***** Recorded data

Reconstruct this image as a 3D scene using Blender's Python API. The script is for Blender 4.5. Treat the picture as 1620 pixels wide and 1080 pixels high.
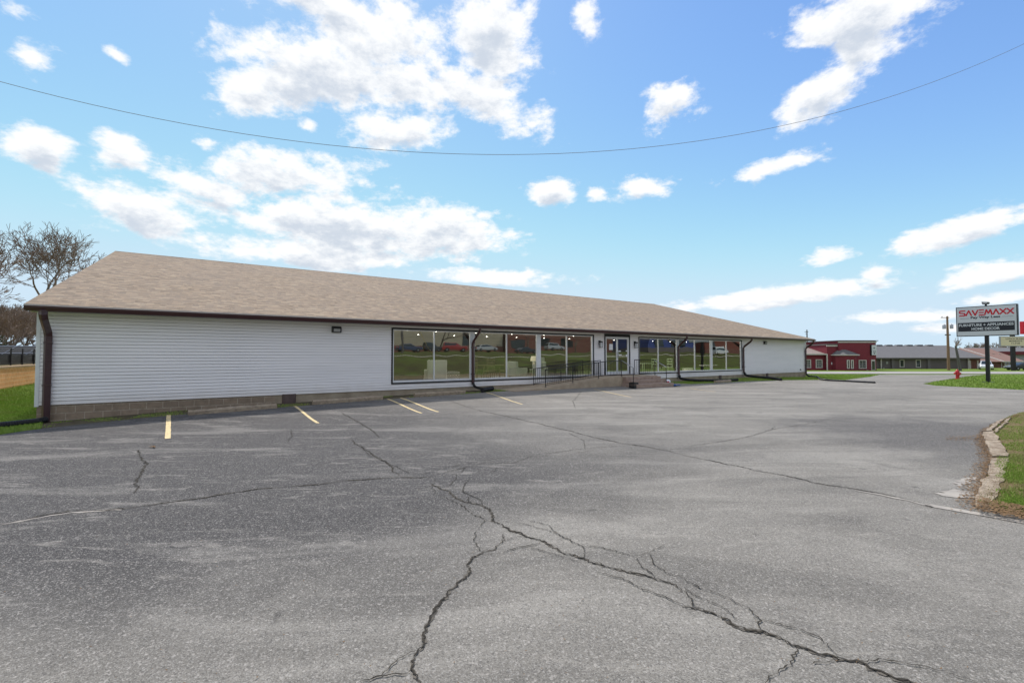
import bpy, bmesh, math, random
from mathutils import Vector, Matrix, noise as mnoise
from mathutils.geometry import delaunay_2d_cdt
R = math.radians
rnd = random.Random(7)
for o in list(bpy.data.objects): bpy.data.objects.remove(o)
scene = bpy.context.scene
col = scene.collection

# ------------------------------------------------------------------ camera
HC, PITCH, FPX = 1.85, R(1.74), 728.25
cam = bpy.data.cameras.new("camera"); camo = bpy.data.objects.new("camera", cam); col.objects.link(camo)
camo.location = (0, 0, HC); camo.rotation_euler = (R(90) + PITCH, 0, 0)
cam.sensor_width = 36; cam.lens = 36 * FPX / 1620; cam.clip_end = 5000; cam.clip_start = .05
scene.camera = camo

# ------------------------------------------------------------------ light
SUN_AZ, SUN_EL = R(-24), R(57)          # azimuth measured from +Y towards +X
sl = bpy.data.lights.new("sun", 'SUN'); sl.energy = 2.6; sl.angle = R(3.0); sl.color = (1, .955, .89)
so = bpy.data.objects.new("sun", sl); col.objects.link(so)
sd = Vector((math.sin(SUN_AZ) * math.cos(SUN_EL), math.cos(SUN_AZ) * math.cos(SUN_EL), math.sin(SUN_EL)))
so.rotation_euler = sd.to_track_quat('Z', 'Y').to_euler(); so.location = (0, 0, 60)
scene.view_settings.view_transform = 'Standard'; scene.view_settings.look = 'None'
scene.view_settings.gamma = 1; scene.view_settings.exposure = 0.65
SKY_STRENGTH = .12

# clouds: azimuth / elevation blobs in the world (picture position gives the direction only)
def azel(px, py):
    u, w = (px - 810) / FPX, (540 - py) / FPX
    d = Vector((u, math.cos(PITCH) - w * math.sin(PITCH), math.sin(PITCH) + w * math.cos(PITCH))).normalized()
    return math.atan2(d.x, d.y), math.asin(d.z)
CLOUDS = [(480,95,115,62,0,1),(600,60,140,75,0,1),(395,140,70,36,-25,.9),(620,125,150,52,0,1),(765,60,60,85,0,.95),(760,150,90,40,15,1),
 (540,12,150,45,0,1),(640,205,88,28,-4,1),(1062,162,46,38,-25,.85),(1300,150,62,36,-18,1),(1370,28,115,52,0,1),(1350,70,55,40,0,.9),
 (930,32,24,36,-20,.8),(60,232,50,30,0,.9),(195,240,42,30,0,.85),(320,228,24,16,0,.8),(205,330,88,36,8,1),(50,90,45,38,0,.75),(190,92,30,14,20,.55),
 (440,280,128,36,-8,1),(345,303,70,25,0,.9),(580,352,190,44,3,1),(690,362,80,34,0,1),(455,338,90,24,0,.95),
 (480,403,150,22,0,1),(575,410,90,15,0,.9),(765,438,120,12,2,1),(875,305,30,20,0,.95),(1012,298,38,19,0,.95),(1220,266,90,16,-4,.9),
 (942,306,20,11,0,.7),(1530,362,115,26,-14,1),(1440,385,50,15,-10,.9),(1320,403,45,15,-4,.85),(1385,432,27,13,0,1),
 (1290,462,175,16,-6,.92),(1160,480,90,13,0,.85),(1565,432,78,18,-4,1),(1580,472,55,14,0,.85),(1420,502,120,11,0,.72),(1500,520,110,10,0,.6),
 (490,200,20,14,0,.7),(20,20,60,30,0,.6)]
world = bpy.data.worlds.new("World"); scene.world = world; world.use_nodes = True
wt = world.node_tree; wt.nodes.clear()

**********

#### [Work instructions]
Leave the pictures out and output the rest of the listing exactly.

#### [In response]
Reconstruct this image as a 3D scene using Blender's Python API. The script is for Blender 4.5. Treat the picture as 1620 pixels wide and 1080 pixels high.
import bpy, bmesh, math, random
from mathutils import Vector, Matrix, noise as mnoise
from mathutils.geometry import delaunay_2d_cdt
R = math.radians
rnd = random.Random(7)
for o in list(bpy.data.objects): bpy.data.objects.remove(o)
scene = bpy.context.scene
col = scene.collection

# ------------------------------------------------------------------ camera
HC, PITCH, FPX = 1.85, R(1.74), 728.25
cam = bpy.data.cameras.new("camera"); camo = bpy.data.objects.new("camera", cam); col.objects.link(camo)
camo.location = (0, 0, HC); camo.rotation_euler = (R(90) + PITCH, 0, 0)
cam.sensor_width = 36; cam.lens = 36 * FPX / 1620; cam.clip_end = 5000; cam.clip_start = .05
scene.camera = camo

# ------------------------------------------------------------------ light
SUN_AZ, SUN_EL = R(-24), R(57)          # azimuth measured from +Y towards +X
sl = bpy.data.lights.new("sun", 'SUN'); sl.energy = 2.6; sl.angle = R(3.0); sl.color = (1, .955, .89)
so = bpy.data.objects.new("sun", sl); col.objects.link(so)
sd = Vector((math.sin(SUN_AZ) * math.cos(SUN_EL), math.cos(SUN_AZ) * math.cos(SUN_EL), math.sin(SUN_EL)))
so.rotation_euler = sd.to_track_quat('Z', 'Y').to_euler(); so.location = (0, 0, 60)
scene.view_settings.view_transform = 'Standard'; scene.view_settings.look = 'None'
scene.view_settings.gamma = 1; scene.view_settings.exposure = 0.65
SKY_STRENGTH = .12

# clouds: azimuth / elevation blobs in the world (picture position gives the direction only)
def azel(px, py):
    u, w = (px - 810) / FPX, (540 - py) / FPX
    d = Vector((u, math.cos(PITCH) - w * math.sin(PITCH), math.sin(PITCH) + w * math.cos(PITCH))).normalized()
    return math.atan2(d.x, d.y), math.asin(d.z)
CLOUDS = [(480,95,115,62,0,1),(600,60,140,75,0,1),(395,140,70,36,-25,.9),(620,125,150,52,0,1),(765,60,60,85,0,.95),(760,150,90,40,15,1),
 (540,12,150,45,0,1),(640,205,88,28,-4,1),(1062,162,46,38,-25,.85),(1300,150,62,36,-18,1),(1370,28,115,52,0,1),(1350,70,55,40,0,.9),
 (930,32,24,36,-20,.8),(60,232,50,30,0,.9),(195,240,42,30,0,.85),(320,228,24,16,0,.8),(205,330,88,36,8,1),(50,90,45,38,0,.75),(190,92,30,14,20,.55),
 (440,280,128,36,-8,1),(345,303,70,25,0,.9),(580,352,190,44,3,1),(690,362,80,34,0,1),(455,338,90,24,0,.95),
 (480,403,150,22,0,1),(575,410,90,15,0,.9),(765,438,120,12,2,1),(875,305,30,20,0,.95),(1012,298,38,19,0,.95),(1220,266,90,16,-4,.9),
 (942,306,20,11,0,.7),(1530,362,115,26,-14,1),(1440,385,50,15,-10,.9),(1320,403,45,15,-4,.85),(1385,432,27,13,0,1),
 (1290,462,175,16,-6,.92),(1160,480,90,13,0,.85),(1565,432,78,18,-4,1),(1580,472,55,14,0,.85),(1420,502,120,11,0,.72),(1500,520,110,10,0,.6),
 (490,200,20,14,0,.7),(20,20,60,30,0,.6)]
world = bpy.data.worlds.new("World"); scene.world = world; world.use_nodes = True
wt = world.node_tree; wt.nodes.clear()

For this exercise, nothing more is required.